Posted on: Monday, November 8, 2004

Cold offices have chilling effect on profits

By Dana Knight
Indianapolis Star

If there is a chill in the air at the office, get ready for the cold shoulder from your boss.

Nippy temperatures in the workplace result in a dramatic decrease in employee productivity, a new study by Cornell University has found.

And bosses typically don't warm to that.

Cornell ergonomics professor Alan Hedge's study found a 74 percent increase in typing mistakes and a 46 percent reduction in typing output when office temperatures fell from 77 degrees to 68 degrees.For about a month, he logged air temperature every 15 minutes at nine workstations inside a Florida insurance company. The data then were correlated with a month's worth of ergonomic data.

While keyboard performance was the study's key measure, Hedge says it can be assumed the study's general theme of "cold is bad for work" can be extended to other areas of productivity — like creative thinking, problem solving, sitting in on meetings or just about anything you are expected to do inside the office.

"We already know from other laboratory studies that when one feels cold, it slows thought processes, impairs judgment and impedes movement," Hedge says. "That's why people getting hypothermic often just sit down to die."

Whoa. Let's not go for the final goodbye. Just grab a sweater or jacket from home to hang on the back of the work chair. Keep a steaming mug of hot coffee or tea nearby. If the boss is smart, she will run out the door to the nearest big-box discounter to stock up on thermal underwear, earmuffs and gloves for us to wear in the office.

Cold cubicles don't just slow us down, they cost employers money.

Hedge estimates the temperature difference in his study cost the Florida insurance company 10 percent more in labor per employee per hour.

A detailed look at just how dramatic a change the colder air made shows why: At 77 degrees, employees were keying 100 percent of the time with a 10 percent error rate.
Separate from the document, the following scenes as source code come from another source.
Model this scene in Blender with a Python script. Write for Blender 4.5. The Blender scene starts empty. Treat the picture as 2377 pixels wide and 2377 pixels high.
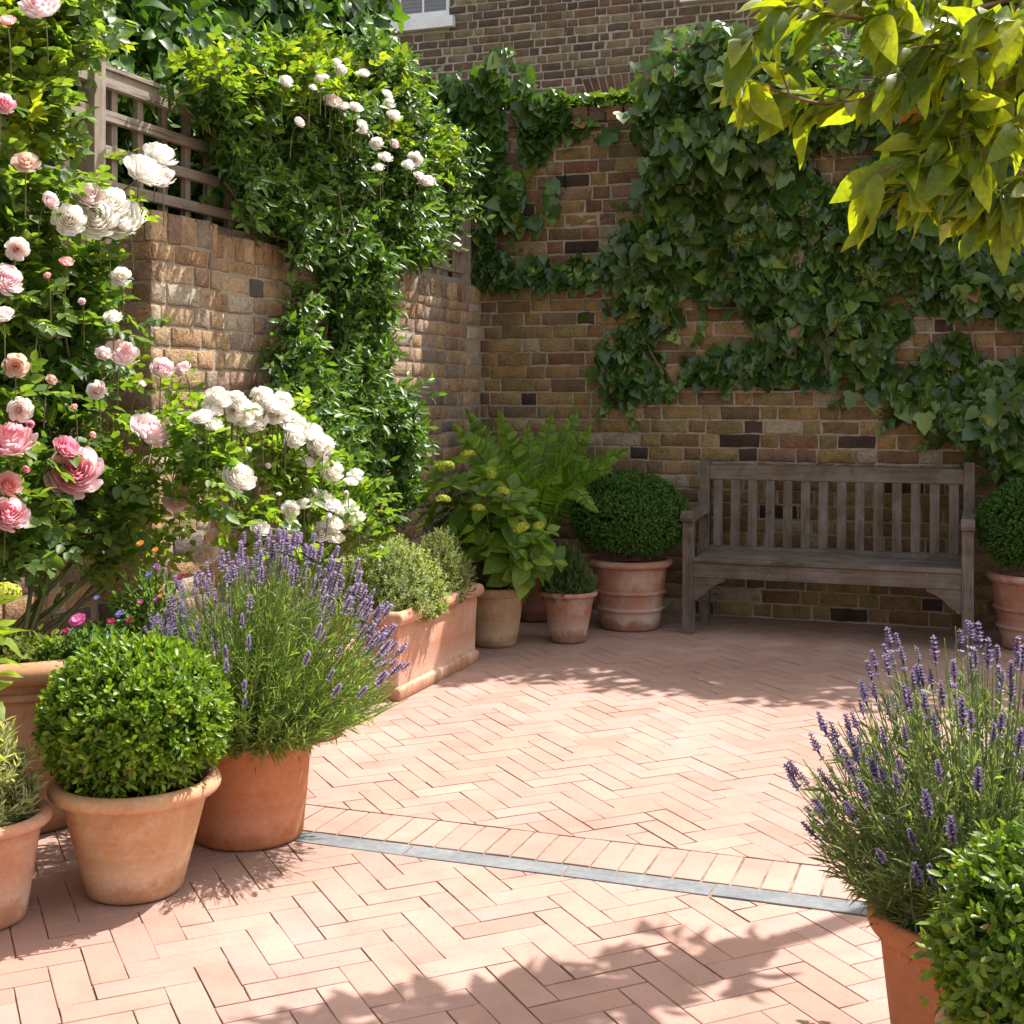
import bpy, bmesh, math, random
import numpy as np
from mathutils import Vector, Matrix

random.seed(7)
RNG = np.random.default_rng(11)
PI = math.pi
scene = bpy.context.scene
col = scene.collection

# ------------------------------------------------------------------ survey of the garden
# garden frame: X runs along the back wall, Y along the left wall, camera stands above the origin
F_PX, HOR, CAM_H, CXP = 3050.0, 920.0, 1.38, 1188.5
YAW = math.radians(20)
CA, SA = math.cos(YAW), math.sin(YAW)
LW = -3.213          # face of the left wall
LR = -3.45           # face of its recessed front part
BW = 8.20            # face of the back wall (lower part)
HY = 13.2            # face of the house
def ray(x, y):
    xc = (x - CXP) / F_PX
    return np.array([xc * CA - SA, xc * SA + CA, -(y - HOR) / F_PX])
def on_x(x, y, X):
    d = ray(x, y); return np.array([0, 0, CAM_H]) + d * (X / d[0])
def on_y(x, y, Y):
    d = ray(x, y); return np.array([0, 0, CAM_H]) + d * (Y / d[1])
def at_depth(x, y, Z):
    return np.array([0, 0, CAM_H]) + ray(x, y) * Z
def spot(x, Z):
    """ground position at sideways pixel x and distance Z"""
    p = at_depth(x, HOR, Z); return (float(p[0]), float(p[1]), 0.0)

# ------------------------------------------------------------------ noise
def _hash(ix, iy, iz, seed):
    h = (ix * 374761393 + iy * 668265263 + iz * 2147483647 + seed * 1274126177) & 0xFFFFFFFF
    h = ((h ^ (h >> 13)) * 1274126177) & 0xFFFFFFFF
    h = (h ^ (h >> 16)) & 0xFFFFFF
    return h / float(0xFFFFFF)
def vnoise(p, seed=0):
    p = np.asarray(p, dtype=np.float64)
    i = np.floor(p).astype(np.int64); f = p - i
    f = f * f * (3 - 2 * f)
    r = 0
    for dx in (0, 1):
        for dy in (0, 1):
            for dz in (0, 1):
                w = (f[..., 0] if dx else 1 - f[..., 0]) * (f[..., 1] if dy else 1 - f[..., 1]) * (f[..., 2] if dz else 1 - f[..., 2])
                r = r + w * _hash(i[..., 0] + dx, i[..., 1] + dy, i[..., 2] + dz, seed)
    return r * 2 - 1
def nrm(a):
    return a / np.maximum(np.linalg.norm(a, axis=-1, keepdims=True), 1e-9)
def rnd(n, s=1.0):
    return RNG.normal(size=(n, 3)) * s

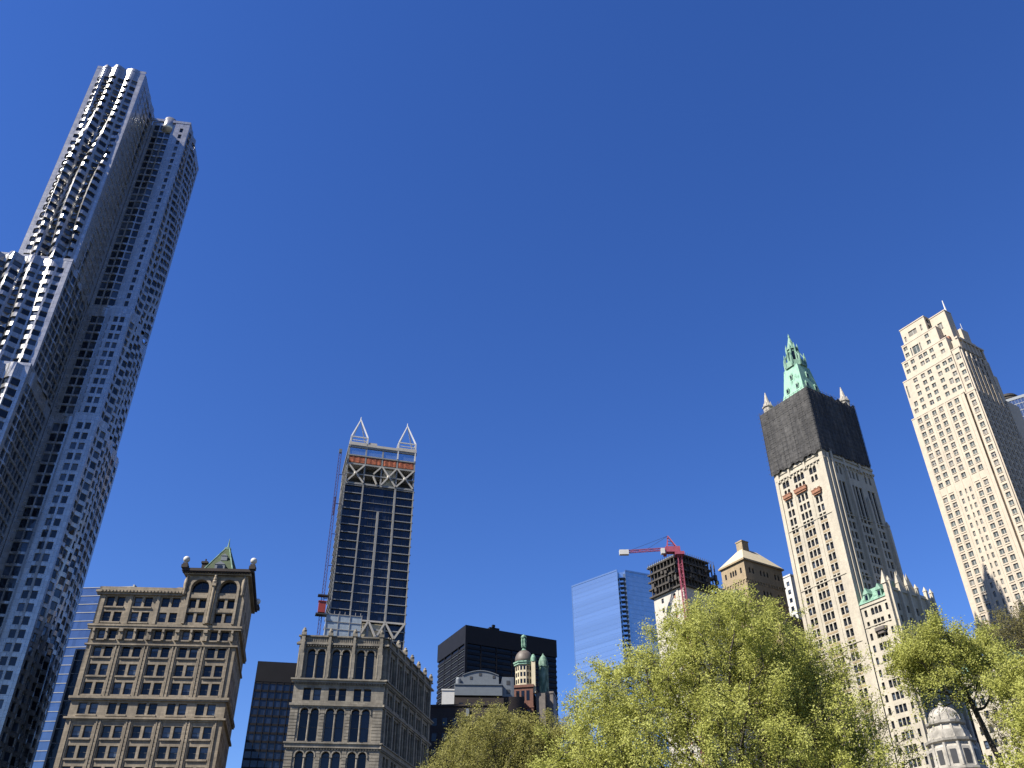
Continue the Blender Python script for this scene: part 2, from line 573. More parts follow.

At 68 degrees, the keying rate plummeted to 54 percent with a 25 percent error rate.

The study, the start of a two-year project by Hedge that will test all sorts of environmental conditions with workplace output, found other productivity losses caused by the environment including offices that are too hot, polluted or noisy.

Performance also decreased when the employees felt they had no control over the air in the office.

Evan Lubofsky says his company hears employees' temperature gripes all the time.

"There is always a comfort complaint: This is too hot or this is too cold," says Lubofsky, spokesman for Bourne, Mass.-based Onset Computer Corp., which supplied the mini temperature recorders for Hedge's study.

Hedge's study also found performance decreases when:

  • Light is too dim or too bright.
  • There is a glare.
  • Equipment vibrates.
  • There is loud or annoying sound (maybe you can get rid of that pesky co-worker).
  • There is poor privacy.

Which means to do our very best work, we all really need a private office.

One with a thermostat would be nice.